A century of data: Thermodynamics and kinetics for ammonia synthesis on various commercial iron-based catalysts

This work presents an enhanced thermodynamic model, an equilibrium model, and a unified kinetic model for ammonia synthesis. The thermodynamic model, based on the modified Soave-Redlich-Kwong Equation-of-State, introduces a polarity correction factor of −0.2368 for NH₃, accurately capturing the polarity effect at high pressures up to 1000 bar. The proposed Arrhenius-based equilibrium model is compatible with flowsheeting software, avoiding the need for custom routines.
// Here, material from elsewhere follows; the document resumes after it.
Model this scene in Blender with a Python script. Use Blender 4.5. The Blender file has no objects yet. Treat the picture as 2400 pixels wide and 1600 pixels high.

A Langmuir-Hinshelwood kinetic model is used for ammonia synthesis on iron-based catalysts, considering only N* and H* surface species. Including additional species, like NH*, did not improve data fitting. The inclusion of H* species enhances accuracy especially at lower temperatures (<400 °C). This kinetic model accurately describes over a century of ammonia synthesis data, covering various iron-based catalysts across a broad range of conditions: temperatures of 251–550 °C, pressures of 1–324 bar, H ₂/N ₂ ratios of 0.33–8.5, and space velocities of 1–1800 Nm ³·kg _cat ⁻¹·h ⁻¹. Activity differences among catalysts, under identical conditions, are accounted for by a Relative Catalytic Activity factor, which reflects differences in the density of active sites and promoter distributions. The model's accuracy supports the hypothesis that, despite variations in catalyst precursor, promoter, and preparation methods, the reaction mechanism and active site remain similar under operating conditions.